>> Begin Records shown

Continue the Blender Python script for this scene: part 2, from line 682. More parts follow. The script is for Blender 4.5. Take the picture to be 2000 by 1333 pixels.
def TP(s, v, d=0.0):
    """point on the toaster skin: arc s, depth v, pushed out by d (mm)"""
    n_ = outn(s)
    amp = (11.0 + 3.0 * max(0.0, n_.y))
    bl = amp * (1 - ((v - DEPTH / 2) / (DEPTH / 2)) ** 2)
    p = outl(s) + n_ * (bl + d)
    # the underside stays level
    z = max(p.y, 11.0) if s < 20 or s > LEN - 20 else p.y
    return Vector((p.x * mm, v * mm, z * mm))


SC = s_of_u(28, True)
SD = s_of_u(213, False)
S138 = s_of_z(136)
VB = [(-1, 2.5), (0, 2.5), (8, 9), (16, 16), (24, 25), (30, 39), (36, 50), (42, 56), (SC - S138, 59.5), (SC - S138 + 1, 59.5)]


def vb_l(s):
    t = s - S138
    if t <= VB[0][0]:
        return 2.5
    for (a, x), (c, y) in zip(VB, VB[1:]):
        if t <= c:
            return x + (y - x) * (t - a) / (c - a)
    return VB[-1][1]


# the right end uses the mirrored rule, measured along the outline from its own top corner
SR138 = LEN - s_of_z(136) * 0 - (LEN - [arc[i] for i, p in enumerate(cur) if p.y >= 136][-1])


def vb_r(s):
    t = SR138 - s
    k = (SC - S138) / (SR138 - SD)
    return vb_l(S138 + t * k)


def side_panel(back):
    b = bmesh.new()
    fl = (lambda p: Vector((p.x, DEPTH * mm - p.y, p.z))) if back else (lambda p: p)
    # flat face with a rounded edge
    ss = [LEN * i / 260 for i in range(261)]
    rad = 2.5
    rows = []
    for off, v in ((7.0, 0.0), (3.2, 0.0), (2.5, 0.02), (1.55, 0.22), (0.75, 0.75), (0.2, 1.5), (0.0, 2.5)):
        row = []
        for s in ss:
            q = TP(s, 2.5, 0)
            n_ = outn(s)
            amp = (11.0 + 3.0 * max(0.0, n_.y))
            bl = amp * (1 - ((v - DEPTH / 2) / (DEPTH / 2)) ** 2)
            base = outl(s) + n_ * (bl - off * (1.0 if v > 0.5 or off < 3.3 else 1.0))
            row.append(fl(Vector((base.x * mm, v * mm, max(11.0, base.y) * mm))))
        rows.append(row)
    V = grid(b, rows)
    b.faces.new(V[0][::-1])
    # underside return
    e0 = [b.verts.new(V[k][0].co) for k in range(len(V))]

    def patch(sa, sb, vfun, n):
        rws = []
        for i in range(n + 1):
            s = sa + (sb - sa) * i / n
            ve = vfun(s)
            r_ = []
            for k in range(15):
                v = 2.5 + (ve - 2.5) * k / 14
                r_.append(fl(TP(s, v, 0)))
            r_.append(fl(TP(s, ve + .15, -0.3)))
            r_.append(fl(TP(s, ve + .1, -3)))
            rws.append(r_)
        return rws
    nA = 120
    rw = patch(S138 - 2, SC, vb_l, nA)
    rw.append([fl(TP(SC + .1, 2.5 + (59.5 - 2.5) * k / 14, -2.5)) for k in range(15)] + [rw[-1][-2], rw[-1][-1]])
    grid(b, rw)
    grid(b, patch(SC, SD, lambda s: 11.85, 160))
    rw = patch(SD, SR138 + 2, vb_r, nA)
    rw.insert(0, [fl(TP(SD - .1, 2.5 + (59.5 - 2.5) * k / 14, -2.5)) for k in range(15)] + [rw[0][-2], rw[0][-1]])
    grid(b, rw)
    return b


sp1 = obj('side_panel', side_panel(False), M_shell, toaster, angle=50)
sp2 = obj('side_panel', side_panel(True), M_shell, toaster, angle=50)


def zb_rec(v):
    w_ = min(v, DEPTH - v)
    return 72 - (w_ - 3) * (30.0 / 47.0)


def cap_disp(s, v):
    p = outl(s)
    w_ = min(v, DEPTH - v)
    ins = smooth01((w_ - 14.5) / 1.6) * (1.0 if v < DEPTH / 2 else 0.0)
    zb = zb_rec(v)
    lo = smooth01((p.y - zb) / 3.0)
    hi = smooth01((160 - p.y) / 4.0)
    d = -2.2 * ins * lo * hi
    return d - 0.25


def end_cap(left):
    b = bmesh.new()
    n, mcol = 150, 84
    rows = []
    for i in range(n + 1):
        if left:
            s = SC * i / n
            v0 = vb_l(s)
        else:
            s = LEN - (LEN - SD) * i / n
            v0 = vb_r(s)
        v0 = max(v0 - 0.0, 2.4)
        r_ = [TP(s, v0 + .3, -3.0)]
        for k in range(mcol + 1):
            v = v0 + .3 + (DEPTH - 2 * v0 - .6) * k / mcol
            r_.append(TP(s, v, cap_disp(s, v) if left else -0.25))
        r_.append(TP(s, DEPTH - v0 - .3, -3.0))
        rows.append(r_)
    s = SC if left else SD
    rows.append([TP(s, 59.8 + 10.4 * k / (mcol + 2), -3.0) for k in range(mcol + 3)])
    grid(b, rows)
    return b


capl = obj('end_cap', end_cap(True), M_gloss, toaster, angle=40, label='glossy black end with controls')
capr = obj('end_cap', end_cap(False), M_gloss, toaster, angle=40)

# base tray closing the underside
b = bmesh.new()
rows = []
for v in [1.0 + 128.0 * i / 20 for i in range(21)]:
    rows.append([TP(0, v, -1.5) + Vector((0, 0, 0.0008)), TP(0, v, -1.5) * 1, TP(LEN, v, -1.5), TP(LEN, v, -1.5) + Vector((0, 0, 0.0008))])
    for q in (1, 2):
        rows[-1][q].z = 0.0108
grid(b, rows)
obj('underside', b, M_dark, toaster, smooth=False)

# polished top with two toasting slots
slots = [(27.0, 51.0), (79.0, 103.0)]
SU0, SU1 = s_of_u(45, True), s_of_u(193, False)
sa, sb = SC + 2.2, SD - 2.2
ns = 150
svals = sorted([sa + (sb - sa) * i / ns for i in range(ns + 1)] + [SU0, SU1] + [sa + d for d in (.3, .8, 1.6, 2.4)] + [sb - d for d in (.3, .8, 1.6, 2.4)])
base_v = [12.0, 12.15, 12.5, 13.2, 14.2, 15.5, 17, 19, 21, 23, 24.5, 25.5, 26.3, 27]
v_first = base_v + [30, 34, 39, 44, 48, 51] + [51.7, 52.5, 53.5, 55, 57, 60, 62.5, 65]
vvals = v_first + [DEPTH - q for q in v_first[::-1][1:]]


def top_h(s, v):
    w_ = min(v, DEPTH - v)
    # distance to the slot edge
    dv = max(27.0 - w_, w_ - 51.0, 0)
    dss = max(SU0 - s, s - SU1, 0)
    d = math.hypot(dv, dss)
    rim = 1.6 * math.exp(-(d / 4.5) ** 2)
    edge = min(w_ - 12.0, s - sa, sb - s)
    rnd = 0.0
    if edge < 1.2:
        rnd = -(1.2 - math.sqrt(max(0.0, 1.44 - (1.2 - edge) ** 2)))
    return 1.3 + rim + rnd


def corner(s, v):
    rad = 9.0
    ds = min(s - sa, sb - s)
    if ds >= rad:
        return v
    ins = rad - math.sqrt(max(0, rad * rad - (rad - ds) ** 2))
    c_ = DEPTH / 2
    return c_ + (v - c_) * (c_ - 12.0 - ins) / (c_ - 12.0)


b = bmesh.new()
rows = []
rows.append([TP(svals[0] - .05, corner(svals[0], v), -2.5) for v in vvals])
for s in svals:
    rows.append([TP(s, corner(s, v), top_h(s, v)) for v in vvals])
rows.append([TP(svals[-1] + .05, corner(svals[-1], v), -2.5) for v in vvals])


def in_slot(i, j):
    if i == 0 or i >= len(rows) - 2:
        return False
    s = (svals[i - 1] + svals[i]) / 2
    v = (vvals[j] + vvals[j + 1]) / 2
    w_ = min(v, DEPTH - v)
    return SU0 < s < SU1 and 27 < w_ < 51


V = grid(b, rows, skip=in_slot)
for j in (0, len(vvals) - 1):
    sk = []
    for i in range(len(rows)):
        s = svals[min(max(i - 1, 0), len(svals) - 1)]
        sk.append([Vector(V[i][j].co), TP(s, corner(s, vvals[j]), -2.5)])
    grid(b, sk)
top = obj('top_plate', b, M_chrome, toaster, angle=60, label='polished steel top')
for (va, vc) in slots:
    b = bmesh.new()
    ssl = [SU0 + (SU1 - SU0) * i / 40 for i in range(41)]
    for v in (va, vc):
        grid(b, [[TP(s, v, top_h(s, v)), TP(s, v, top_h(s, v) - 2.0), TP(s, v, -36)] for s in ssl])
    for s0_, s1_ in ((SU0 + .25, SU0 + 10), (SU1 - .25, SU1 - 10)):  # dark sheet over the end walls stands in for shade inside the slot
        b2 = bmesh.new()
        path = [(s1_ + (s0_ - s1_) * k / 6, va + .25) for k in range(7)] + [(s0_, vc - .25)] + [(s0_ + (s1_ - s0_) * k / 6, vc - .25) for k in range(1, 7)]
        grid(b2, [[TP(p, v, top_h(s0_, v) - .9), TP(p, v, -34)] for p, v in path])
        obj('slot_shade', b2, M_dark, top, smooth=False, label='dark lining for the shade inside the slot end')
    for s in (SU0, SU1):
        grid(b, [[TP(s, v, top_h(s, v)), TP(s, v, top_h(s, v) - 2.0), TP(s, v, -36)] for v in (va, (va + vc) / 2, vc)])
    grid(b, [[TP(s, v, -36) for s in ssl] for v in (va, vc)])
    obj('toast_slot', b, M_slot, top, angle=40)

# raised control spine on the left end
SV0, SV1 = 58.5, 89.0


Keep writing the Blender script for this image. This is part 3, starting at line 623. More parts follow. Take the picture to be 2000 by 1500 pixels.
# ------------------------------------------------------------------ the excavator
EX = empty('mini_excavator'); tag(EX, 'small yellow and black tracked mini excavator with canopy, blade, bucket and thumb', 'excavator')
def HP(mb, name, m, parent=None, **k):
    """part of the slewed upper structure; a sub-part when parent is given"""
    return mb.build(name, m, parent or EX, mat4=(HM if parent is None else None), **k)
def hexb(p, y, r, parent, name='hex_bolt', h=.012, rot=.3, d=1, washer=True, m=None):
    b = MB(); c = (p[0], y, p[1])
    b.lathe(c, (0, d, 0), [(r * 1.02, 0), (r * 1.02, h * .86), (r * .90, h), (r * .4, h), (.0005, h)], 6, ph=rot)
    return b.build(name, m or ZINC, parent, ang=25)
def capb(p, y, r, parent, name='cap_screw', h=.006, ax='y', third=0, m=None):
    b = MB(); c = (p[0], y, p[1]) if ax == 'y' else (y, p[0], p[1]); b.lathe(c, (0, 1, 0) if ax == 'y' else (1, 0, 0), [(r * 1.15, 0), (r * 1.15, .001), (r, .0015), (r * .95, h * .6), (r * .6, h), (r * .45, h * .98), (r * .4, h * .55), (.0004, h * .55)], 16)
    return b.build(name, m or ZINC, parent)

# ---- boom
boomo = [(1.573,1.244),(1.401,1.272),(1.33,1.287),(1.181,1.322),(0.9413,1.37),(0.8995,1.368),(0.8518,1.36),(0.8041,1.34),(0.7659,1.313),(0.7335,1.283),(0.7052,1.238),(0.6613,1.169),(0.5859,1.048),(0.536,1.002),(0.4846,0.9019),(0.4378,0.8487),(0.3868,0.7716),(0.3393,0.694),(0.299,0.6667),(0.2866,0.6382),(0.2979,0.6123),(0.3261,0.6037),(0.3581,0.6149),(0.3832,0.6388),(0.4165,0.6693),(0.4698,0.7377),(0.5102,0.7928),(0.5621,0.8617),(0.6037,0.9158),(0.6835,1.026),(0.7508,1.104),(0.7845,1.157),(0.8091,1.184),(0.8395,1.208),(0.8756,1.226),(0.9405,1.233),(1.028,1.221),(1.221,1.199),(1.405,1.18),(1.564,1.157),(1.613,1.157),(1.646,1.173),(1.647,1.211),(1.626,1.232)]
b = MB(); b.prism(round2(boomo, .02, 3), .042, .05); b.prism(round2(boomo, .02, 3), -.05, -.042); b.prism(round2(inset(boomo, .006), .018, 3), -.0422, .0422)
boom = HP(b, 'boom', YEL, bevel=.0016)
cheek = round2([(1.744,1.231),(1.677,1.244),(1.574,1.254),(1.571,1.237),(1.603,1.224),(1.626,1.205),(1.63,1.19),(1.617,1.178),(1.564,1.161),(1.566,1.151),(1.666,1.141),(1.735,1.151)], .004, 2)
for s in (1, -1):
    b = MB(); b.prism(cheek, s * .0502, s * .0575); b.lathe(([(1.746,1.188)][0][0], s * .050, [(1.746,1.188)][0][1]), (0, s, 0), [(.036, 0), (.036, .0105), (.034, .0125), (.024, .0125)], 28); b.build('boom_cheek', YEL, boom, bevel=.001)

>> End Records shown

Gather from the data above every line with the string "More".

*Solution for this task:*
Continue the Blender Python script for this scene: part 2, from line 682. More parts follow. The script is for Blender 4.5. Take the picture to be 2000 by 1333 pixels.
Keep writing the Blender script for this image. This is part 3, starting at line 623. More parts follow. Take the picture to be 2000 by 1500 pixels.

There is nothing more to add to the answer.